Three Sisters stepped up from winning Champion Microbrewery in 2021 to be this year’s champion small brewery, even though they hadn’t really increased their volume output.
As founder-brewer Joe Emans explains, the awards criteria asked breweries to come up with a projection on volume and after a successful crowd-funding campaign last year, in which they raised $520,000, Three Sisters have just installed a new brew kit.
But the first brew into the new tanks came just a few days after the awards.
“Up until today our production has been micro. We’re small from today,” Emans said on the Tuesday after the awards.
The new capital went into key growth priorities — bigger tanks, a new canning line, more chiller storage. But there was also a luxury spend: more comfortable seats.
“We’ve got those Oktoberfest style seats at the moment, and we frequently hear that people don’t come to the bar because the seats aren’t that comfy, so we’ve got some booths on order.”
The canning machine will arrive later this year, locally-made from start-up Kiwi company Zanz.
The brewery, based in one-half of the old New Plymouth (later TSB) Savings Bank building, has taken the lease on the next-door portion of the building and will expand both the bar and fermenter footprint into that extra space.

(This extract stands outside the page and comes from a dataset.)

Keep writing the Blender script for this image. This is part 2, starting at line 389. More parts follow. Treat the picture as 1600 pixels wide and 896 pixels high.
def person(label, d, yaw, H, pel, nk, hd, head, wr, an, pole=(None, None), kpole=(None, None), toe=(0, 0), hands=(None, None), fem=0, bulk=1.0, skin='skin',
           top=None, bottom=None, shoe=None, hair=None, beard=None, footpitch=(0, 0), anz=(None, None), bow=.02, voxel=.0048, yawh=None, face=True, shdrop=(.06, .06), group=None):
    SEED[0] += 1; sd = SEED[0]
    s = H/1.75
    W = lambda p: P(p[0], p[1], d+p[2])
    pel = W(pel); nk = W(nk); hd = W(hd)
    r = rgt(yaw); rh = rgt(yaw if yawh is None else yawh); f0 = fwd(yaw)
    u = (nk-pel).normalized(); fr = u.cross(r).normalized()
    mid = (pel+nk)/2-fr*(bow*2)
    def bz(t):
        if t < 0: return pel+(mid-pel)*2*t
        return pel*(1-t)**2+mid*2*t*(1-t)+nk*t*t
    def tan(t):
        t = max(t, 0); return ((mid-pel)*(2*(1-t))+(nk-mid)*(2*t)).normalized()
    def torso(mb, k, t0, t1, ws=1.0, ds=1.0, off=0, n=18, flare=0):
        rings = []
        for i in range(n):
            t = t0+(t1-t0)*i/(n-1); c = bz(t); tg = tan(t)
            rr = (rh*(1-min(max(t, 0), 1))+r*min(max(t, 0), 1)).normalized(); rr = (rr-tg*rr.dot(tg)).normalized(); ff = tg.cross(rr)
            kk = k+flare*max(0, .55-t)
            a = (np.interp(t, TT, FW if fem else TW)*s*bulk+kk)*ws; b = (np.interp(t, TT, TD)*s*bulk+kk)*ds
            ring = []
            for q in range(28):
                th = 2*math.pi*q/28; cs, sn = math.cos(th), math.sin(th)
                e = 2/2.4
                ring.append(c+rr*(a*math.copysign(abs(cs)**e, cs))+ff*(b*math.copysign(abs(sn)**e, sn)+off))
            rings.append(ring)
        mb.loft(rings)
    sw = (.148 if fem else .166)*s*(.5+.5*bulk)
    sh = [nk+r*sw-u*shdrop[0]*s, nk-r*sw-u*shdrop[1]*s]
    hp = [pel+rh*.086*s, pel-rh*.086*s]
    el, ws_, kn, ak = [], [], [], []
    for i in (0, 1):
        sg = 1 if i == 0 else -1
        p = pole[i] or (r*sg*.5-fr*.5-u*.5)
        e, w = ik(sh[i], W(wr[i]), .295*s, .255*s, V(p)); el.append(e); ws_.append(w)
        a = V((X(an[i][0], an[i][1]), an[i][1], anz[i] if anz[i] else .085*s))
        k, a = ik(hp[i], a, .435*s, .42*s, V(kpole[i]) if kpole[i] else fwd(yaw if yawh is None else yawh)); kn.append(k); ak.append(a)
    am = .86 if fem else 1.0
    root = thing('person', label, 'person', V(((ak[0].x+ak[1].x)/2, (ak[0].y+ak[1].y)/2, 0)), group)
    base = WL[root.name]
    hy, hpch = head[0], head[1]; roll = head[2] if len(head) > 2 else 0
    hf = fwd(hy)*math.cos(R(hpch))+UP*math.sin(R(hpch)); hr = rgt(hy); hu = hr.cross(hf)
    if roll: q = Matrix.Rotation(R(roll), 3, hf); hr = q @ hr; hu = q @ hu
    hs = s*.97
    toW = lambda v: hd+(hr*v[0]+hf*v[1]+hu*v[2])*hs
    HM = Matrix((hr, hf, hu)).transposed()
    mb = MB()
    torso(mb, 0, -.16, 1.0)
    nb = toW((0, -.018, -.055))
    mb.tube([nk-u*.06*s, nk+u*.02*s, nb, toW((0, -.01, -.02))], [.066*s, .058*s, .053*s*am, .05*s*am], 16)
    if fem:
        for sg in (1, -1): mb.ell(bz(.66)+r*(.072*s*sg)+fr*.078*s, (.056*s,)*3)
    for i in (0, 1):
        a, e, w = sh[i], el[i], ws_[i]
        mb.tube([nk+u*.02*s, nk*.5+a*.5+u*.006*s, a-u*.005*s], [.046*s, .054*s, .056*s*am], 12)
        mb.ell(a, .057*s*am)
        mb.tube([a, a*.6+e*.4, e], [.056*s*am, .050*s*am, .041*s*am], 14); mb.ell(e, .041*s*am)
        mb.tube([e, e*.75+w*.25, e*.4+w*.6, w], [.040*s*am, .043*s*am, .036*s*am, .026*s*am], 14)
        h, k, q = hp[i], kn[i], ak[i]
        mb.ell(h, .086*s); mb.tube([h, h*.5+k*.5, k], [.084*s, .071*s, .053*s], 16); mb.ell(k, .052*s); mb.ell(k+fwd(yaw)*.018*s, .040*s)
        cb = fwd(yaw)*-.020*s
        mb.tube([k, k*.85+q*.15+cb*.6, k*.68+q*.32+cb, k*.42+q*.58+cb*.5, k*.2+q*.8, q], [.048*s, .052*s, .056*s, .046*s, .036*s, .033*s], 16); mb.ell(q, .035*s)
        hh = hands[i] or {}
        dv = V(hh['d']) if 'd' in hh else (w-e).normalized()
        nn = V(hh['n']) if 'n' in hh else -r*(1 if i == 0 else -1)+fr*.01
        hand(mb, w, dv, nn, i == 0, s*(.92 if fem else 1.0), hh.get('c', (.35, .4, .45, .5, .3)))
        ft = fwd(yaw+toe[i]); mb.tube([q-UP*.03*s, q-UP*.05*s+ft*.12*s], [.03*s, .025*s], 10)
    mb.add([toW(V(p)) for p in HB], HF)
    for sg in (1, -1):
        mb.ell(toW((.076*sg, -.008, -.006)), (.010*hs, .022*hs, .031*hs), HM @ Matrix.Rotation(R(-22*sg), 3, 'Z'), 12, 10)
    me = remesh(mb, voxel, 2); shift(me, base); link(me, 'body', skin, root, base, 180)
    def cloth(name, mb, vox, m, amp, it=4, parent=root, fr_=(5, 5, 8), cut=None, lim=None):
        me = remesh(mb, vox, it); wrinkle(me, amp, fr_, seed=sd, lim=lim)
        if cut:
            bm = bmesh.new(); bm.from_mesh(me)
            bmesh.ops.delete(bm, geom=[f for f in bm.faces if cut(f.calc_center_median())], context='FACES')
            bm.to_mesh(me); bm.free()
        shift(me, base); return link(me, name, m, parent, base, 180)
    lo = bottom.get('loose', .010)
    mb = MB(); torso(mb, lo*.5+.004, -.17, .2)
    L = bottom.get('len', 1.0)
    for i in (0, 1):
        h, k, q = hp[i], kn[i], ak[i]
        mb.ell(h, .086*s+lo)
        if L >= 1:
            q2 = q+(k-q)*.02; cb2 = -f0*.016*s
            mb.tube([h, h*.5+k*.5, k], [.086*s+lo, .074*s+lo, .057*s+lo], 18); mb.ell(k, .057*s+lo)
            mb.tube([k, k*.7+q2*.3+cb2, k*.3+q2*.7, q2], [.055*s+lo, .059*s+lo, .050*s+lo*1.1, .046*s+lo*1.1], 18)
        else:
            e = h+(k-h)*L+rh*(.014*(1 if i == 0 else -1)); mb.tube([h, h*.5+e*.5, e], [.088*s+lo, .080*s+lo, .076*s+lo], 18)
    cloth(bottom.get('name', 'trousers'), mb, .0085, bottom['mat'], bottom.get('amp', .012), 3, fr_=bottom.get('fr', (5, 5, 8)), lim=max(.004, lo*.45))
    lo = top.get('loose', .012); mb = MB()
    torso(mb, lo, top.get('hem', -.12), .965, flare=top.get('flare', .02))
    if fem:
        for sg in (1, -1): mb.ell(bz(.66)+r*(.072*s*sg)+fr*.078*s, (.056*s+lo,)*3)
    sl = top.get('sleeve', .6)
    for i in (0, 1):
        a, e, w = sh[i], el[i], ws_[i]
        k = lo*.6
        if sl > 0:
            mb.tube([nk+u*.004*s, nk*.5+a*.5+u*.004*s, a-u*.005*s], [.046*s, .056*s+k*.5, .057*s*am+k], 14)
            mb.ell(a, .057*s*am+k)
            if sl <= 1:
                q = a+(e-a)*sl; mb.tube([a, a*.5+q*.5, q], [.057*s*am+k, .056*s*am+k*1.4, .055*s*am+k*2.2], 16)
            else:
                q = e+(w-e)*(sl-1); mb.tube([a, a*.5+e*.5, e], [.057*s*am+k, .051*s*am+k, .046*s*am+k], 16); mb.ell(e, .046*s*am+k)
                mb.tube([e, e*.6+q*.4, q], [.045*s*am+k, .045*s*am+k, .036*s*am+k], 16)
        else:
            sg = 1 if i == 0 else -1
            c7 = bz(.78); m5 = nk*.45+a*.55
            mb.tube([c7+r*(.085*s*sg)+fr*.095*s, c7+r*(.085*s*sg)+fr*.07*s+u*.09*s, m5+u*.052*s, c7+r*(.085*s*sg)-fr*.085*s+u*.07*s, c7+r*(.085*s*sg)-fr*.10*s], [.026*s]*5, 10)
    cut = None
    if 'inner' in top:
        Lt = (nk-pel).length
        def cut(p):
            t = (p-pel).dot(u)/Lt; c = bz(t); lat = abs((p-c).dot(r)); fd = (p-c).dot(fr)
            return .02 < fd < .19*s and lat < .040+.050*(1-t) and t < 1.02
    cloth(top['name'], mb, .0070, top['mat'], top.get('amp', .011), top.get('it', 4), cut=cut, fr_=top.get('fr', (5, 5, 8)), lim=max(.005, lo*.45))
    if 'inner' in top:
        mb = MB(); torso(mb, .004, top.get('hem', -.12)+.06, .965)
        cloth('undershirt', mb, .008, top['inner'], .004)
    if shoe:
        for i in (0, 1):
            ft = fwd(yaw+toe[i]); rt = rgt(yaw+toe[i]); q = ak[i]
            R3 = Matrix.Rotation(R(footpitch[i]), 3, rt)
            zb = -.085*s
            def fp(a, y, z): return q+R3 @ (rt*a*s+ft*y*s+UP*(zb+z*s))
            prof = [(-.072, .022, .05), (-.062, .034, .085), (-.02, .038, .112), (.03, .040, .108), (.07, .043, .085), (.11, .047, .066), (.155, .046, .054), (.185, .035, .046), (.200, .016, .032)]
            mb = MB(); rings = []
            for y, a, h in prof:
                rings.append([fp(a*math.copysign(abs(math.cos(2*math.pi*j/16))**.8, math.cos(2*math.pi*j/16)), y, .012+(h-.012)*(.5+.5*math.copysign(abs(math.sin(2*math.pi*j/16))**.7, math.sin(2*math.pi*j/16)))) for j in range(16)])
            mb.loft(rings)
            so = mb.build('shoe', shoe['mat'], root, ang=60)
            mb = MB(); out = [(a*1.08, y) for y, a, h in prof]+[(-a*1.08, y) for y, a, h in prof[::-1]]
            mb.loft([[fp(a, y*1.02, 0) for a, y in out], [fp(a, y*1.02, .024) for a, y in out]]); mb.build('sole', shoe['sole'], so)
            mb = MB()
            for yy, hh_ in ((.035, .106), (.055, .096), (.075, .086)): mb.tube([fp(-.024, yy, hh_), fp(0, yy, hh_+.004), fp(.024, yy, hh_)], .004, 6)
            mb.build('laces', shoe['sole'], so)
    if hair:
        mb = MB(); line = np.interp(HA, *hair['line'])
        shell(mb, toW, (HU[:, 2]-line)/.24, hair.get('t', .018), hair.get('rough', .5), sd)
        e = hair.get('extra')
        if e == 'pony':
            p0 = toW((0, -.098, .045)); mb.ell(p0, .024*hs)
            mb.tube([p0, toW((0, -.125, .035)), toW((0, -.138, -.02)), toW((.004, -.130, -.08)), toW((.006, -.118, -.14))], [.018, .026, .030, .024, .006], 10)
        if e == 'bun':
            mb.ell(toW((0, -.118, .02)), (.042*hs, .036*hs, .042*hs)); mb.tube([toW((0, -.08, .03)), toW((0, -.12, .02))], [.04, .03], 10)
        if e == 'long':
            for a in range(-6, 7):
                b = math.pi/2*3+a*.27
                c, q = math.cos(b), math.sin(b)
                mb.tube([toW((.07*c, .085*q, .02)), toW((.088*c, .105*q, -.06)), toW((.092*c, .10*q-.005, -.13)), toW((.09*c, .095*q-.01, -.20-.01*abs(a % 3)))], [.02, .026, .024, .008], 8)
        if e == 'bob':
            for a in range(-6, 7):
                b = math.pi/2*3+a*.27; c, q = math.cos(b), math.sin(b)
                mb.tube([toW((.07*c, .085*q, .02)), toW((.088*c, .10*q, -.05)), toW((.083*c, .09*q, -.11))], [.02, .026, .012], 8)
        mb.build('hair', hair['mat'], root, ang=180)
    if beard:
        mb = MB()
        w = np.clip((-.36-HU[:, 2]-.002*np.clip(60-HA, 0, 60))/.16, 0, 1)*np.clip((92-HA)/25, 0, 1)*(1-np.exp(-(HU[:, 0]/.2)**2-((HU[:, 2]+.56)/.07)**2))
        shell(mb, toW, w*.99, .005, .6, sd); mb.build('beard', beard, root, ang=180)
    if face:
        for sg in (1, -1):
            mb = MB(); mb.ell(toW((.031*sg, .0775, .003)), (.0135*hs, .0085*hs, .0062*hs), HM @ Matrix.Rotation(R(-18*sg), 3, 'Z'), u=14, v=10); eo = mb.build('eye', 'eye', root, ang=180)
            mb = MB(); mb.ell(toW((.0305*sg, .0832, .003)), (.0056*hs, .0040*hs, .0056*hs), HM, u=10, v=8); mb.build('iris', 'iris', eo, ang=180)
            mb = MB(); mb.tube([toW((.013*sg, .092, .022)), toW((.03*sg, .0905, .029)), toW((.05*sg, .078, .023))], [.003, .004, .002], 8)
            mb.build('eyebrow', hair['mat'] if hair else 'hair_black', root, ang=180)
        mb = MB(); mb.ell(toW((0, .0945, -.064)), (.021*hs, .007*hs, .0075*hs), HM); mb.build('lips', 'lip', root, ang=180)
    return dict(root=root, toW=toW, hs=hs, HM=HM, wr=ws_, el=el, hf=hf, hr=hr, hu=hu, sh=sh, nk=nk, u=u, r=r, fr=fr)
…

Three sisters on rapid growth curve
For Emans and his wife Sarah Markert-Emans it’s been a rapid growth curve — they were brewing in their home basement just three years ago and an initial, modest, crowd-funding campaign that raised $45,000 was enough to get them set-up in a new space in 2020.
From there it’s been a case of demand “pulling” them towards growth.
Emans says the demand has been for their dessert style beers: Milkshake IPAs and the dessert sours in the Sour Plooms series.
“Pastry sours and milkshake IPAs, we like making them, but I don’t drink them much, they are not that well-balanced shall we say, but people seem to like them.”
Of all the beers that won medals, Emans was most impressed with the Kaitake HB hazy pale ale. It was Top-100 winner at the New World Beer & Cider Awards judged in March, a silver medallist at the Australian International Beer Awards in May and now a gold medallist — all from the same batch of beer brewed to celebrate the triumph of a local football team.